Throughout this book, we experience the ups and downs of the very complicated relationship between Elena and Lila. Both girls are seemingly jealous of each other in different forms and times throughout their childhood to adolescence. They face major struggles to not lead typical lives within the tightly constricted world of their neighborhood. Both girls are intelligent and ambitious, and they dream of having wider experiences and greater economic freedom. However, the expectation is that they will marry local boys at a young age and continue to live and work in the neighborhood as wives and mothers.
As they grow older, their approach to this conflict diverges. Elena continues to gain formal education and distinguish herself intellectually, which seems to create opportunities for her.

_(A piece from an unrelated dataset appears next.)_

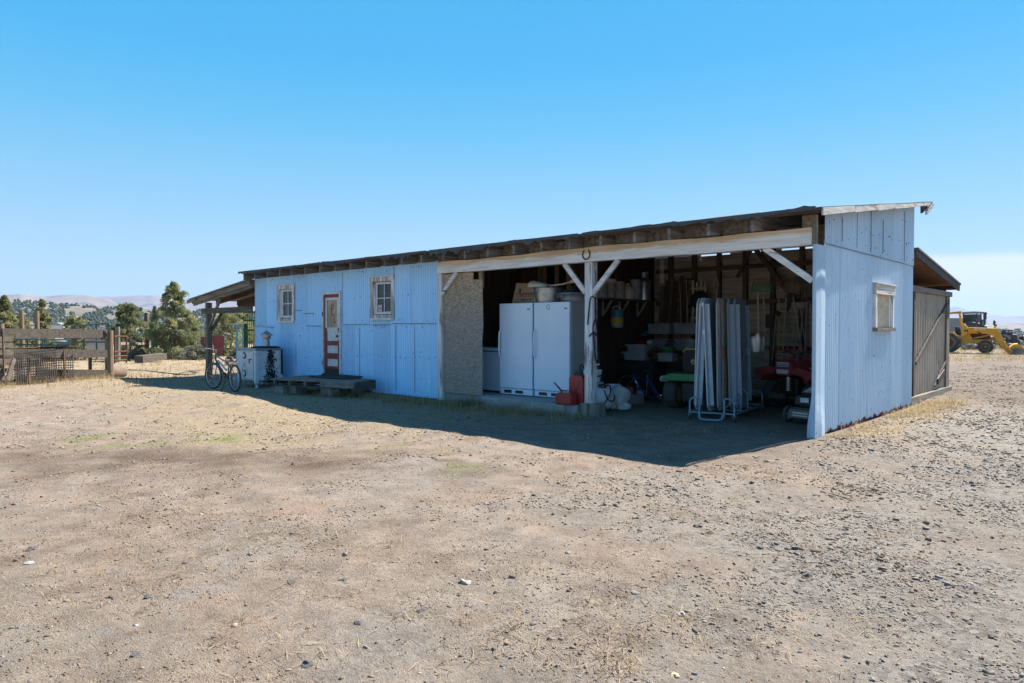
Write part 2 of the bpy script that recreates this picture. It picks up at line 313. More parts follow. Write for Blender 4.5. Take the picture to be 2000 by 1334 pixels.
def ground_mat():
    m, nt, n, l, b = _nt('dirt_yard')
    at = n.new('ShaderNodeAttribute'); at.attribute_name = 'tone'
    s = n.new('ShaderNodeSeparateColor'); l.new(at.outputs['Color'], s.inputs[0])
    grav, straw, moist_shade, green = s.outputs[0], s.outputs[1], s.outputs[2], at.outputs['Alpha']  # third channel: damp patches plus shade painted before the bay and indoors
    big = noise(n, l, .55, 6); mid = noise(n, l, 3.2, 8, rough=.7, off=5); fine = noise(n, l, 26, 8, rough=.75, off=9); vf = noise(n, l, 90, 4, rough=.8, off=2)
    dirt = mix(n, l, ramp(n, l, mid, .3, .7), (.195, .143, .106), (.40, .31, .235))
    dirt = mix(n, l, ramp(n, l, big, .35, .65), dirt, mix(n, l, ramp(n, l, mid, .3, .7), (.20, .162, .13), (.42, .352, .285)))
    dirt = mix(n, l, ramp(n, l, noise(n, l, 1.4, 6, rough=.7, off=12), .56, .70), dirt, (.38, .265, .19)); dirt = mix(n, l, ramp(n, l, noise(n, l, 1.1, 7, rough=.75, off=22), .56, .68), dirt, (.29, .26, .225)); dirt = mix(n, l, ramp(n, l, noise(n, l, 7, 6, (1, 2.2, 1), .8, off=27), .60, .70), dirt, (.17, .125, .09))
    vo = n.new('ShaderNodeTexVoronoi'); vo.inputs['Scale'].default_value = 26; tc = n.new('ShaderNodeTexCoord'); l.new(tc.outputs['Object'], vo.inputs['Vector'])
    vs = n.new('ShaderNodeSeparateColor'); l.new(vo.outputs['Color'], vs.inputs[0])
    gr = mix(n, l, vs.outputs[0], (.14, .12, .105), (.36, .325, .29))
    gr = mix(n, l, ramp(n, l, mid, .38, .66), gr, (.32, .28, .235))
    c = mix(n, l, grav, dirt, gr)
    st = mix(n, l, ramp(n, l, noise(n, l, 9, 8, (1, 3, 1), .8, off=31), .35, .65), (.22, .16, .105), (.47, .375, .25))
    c = mix(n, l, straw, c, st)
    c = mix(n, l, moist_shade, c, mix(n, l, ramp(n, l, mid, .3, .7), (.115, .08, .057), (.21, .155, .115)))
    c = mix(n, l, green, c, mix(n, l, ramp(n, l, fine, .35, .65), (.12, .15, .04), (.27, .30, .10)))
    c = mix(n, l, .45, c, mix(n, l, ramp(n, l, fine, .3, .72), (.50, .48, .46), (1.42, 1.40, 1.37)), 'MULTIPLY')
    c = mix(n, l, .28, c, mix(n, l, ramp(n, l, vf, .35, .68), (.5, .48, .47), (1.35, 1.35, 1.35)), 'MULTIPLY')
    l.new(c, b.inputs['Base Color']); b.inputs['Roughness'].default_value = .95; b.inputs['Specular IOR Level'].default_value = .15
    h = n.new('ShaderNodeMath'); h.operation = 'MULTIPLY_ADD'; l.new(fine, h.inputs[0]); h.inputs[1].default_value = 1.0; l.new(vf, h.inputs[2])
    bp = n.new('ShaderNodeBump'); bp.inputs['Strength'].default_value = .9; bp.inputs['Distance'].default_value = .028
    l.new(h.outputs[0], bp.inputs['Height']); l.new(bp.outputs[0], b.inputs['Normal']); return m
M['ground'] = ground_mat()

# ------------------------------------------------------------------ mesh building
def cr(pts, n=5):
    P = [Vector(p) for p in pts]; P = [P[0] * 2 - P[1]] + P + [P[-1] * 2 - P[-2]]; o = []
    for i in range(1, len(P) - 2):
        a, b, c, d = P[i - 1:i + 3]
        for k in range(n):
            t = k / n; o.append(.5 * (2 * b + (c - a) * t + (2 * a - 5 * b + 4 * c - d) * t * t + (3 * b - a - 3 * c + d) * t ** 3))
    return o + [P[-2]]
class MB:
    def __init__(s): s.v = []; s.f = []; s.t = None
    def add(s, vs, fs):
        o = len(s.v); s.v += [tuple(map(float, p)) for p in vs]; s.f += [tuple(i + o for i in f) for f in fs]; return s
    def box(s, a, b, rz=0, c=None):
        (x0, y0, z0), (x1, y1, z1) = a, b
        vs = [(x, y, z) for z in (z0, z1) for x, y in ((x0, y0), (x1, y0), (x1, y1), (x0, y1))]
        if rz:
            cx, cy = c or ((x0 + x1) / 2, (y0 + y1) / 2); cs, sn = math.cos(rz), math.sin(rz)
            vs = [(cx + (x - cx) * cs - (y - cy) * sn, cy + (x - cx) * sn + (y - cy) * cs, z) for x, y, z in vs]
        return s.add(vs, [(3, 2, 1, 0), (4, 5, 6, 7), (0, 1, 5, 4), (1, 2, 6, 5), (2, 3, 7, 6), (3, 0, 4, 7)])
    def bar(s, p, q, a, b=None, side=(0, 0, 1)):
        """square bar from p to q, width a, depth b; 'side' is the direction the depth points"""
        b = b or a; p, q = Vector(p), Vector(q); d = (q - p).normalized(); sd = Vector(side)
        if abs(d.dot(sd)) > .98: sd = Vector((1, 0, 0)) if abs(d.x) < .9 else Vector((0, 1, 0))
        w_ = d.cross(sd).normalized(); h_ = w_.cross(d).normalized()
        vs = [e + w_ * (i * a / 2) + h_ * (j * b / 2) for e in (p, q) for i, j in ((-1, -1), (1, -1), (1, 1), (-1, 1))]
        return s.add(vs, [(3, 2, 1, 0), (4, 5, 6, 7), (0, 1, 5, 4), (1, 2, 6, 5), (2, 3, 7, 6), (3, 0, 4, 7)])
    def tube(s, pts, r, n=8, closed=False, r2=None):
        P = [Vector(p) for p in pts]; k = len(P); vs = []; fs = []
        nrm = None
        for i in range(k):
            a = P[(i - 1) % k] if (closed or i > 0) else P[i]; b = P[(i + 1) % k] if (closed or i < k - 1) else P[i]
            d = (b - a).normalized()
            if nrm is None:
                nrm = d.orthogonal().normalized()
            else:
                nrm = (nrm - d * nrm.dot(d)); nrm = nrm.normalized() if nrm.length > 1e-6 else d.orthogonal().normalized()
            bn = d.cross(nrm); rr = r if r2 is None else r + (r2 - r) * i / (k - 1)
            vs += [P[i] + (nrm * math.cos(6.28318 * j / n) + bn * math.sin(6.28318 * j / n)) * rr for j in range(n)]
        m = k if closed else k - 1
        for i in range(m):
            for j in range(n):
                a, b = i * n + j, i * n + (j + 1) % n; c, d = ((i + 1) % k) * n + (j + 1) % n, ((i + 1) % k) * n + j
                fs.append((a, b, c, d))
        if not closed: fs += [tuple(range(n))[::-1], tuple(range((k - 1) * n, k * n))]
        return s.add(vs, fs)
    def lathe(s, prof, n=20, c=(0, 0, 0), M_=None, sx=1, sy=1):
        vs = [(r * math.cos(6.28318 * j / n) * sx, r * math.sin(6.28318 * j / n) * sy, z) for r, z in prof for j in range(n)]
        fs = [(i * n + j, i * n + (j + 1) % n, (i + 1) * n + (j + 1) % n, (i + 1) * n + j) for i in range(len(prof) - 1) for j in range(n)]
        fs += [tuple(range(n))[::-1], tuple(range((len(prof) - 1) * n, len(prof) * n))]
        if M_ is not None: vs = [M_ @ Vector(p) for p in vs]
        return s.add([Vector(p) + Vector(c) for p in vs], fs)
    def prism(s, poly, y0, y1):
        """polygon in (x, z) extruded along y"""
        n = len(poly); vs = [(x, y0, z) for x, z in poly] + [(x, y1, z) for x, z in poly]
        fs = [tuple(range(n)), tuple(range(n, 2 * n))[::-1]] + [((i + 1) % n, i, i + n, (i + 1) % n + n) for i in range(n)]
        return s.add(vs, fs)
    def blob(s, c, rad, seed=0, amp=.2, sub=2, flat=None):
        bm = bmesh.new(); bmesh.ops.create_icosphere(bm, subdivisions=sub, radius=1); vs = []
        for v in bm.verts:
            p = v.co; k = 1 + amp * 2 * (fbm(p.x * 1.6 + seed * 7.3, p.y * 1.6 + p.z * 1.9, seed, 3) - .5)
            q = [p.x * rad[0] * k, p.y * rad[1] * k, p.z * rad[2] * k]
            if flat is not None: q[2] = max(q[2], flat)
            vs.append((c[0] + q[0], c[1] + q[1], c[2] + q[2]))
        fs = [tuple(v.index for v in f.verts) for f in bm.faces]; bm.free(); return s.add(vs, fs)
    def tf(s, loc=(0, 0, 0), rz=0, rx=0, ry=0):
        m = Matrix.Translation(loc) @ Matrix.Rotation(rz, 4, 'Z') @ Matrix.Rotation(ry, 4, 'Y') @ Matrix.Rotation(rx, 4, 'X')
        s.v = [tuple(m @ Vector(p)) for p in s.v]; return s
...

Because Lila is not permitted to continue her education, her plans for herself rely on her obtaining wealth and stability through business ventures and an advantageous marriage. Towards the end of the novel, however, both girls are confronted with painful realizations that their aspirations have largely been illusions and that their opportunities are as limited as ever.
“My Brilliant Friend” has always been about the intersection of the personal and the political. The politics of who gets access to education and who doesn’t. The politics of wanting a better life than the one you had and how you achieve it. The politics of who becomes a figure of authority and who doesn’t. But the main message of the novel is something many can relate to, the expectations of what your family wants you to be and the dreams you have for yourself, in order to escape the village to which you have grown accustomed, to be able to spread your wings and achieve something that nobody else has even attempted to.
This novel displays the true intensity and power of female friendship, and Ferrante does not shy away from showing our main character’s faults and hypocrisies, the good, the bad and ugly. This novel is a classic of the modern 21st century and the words of Ferrante are something to always carry with you.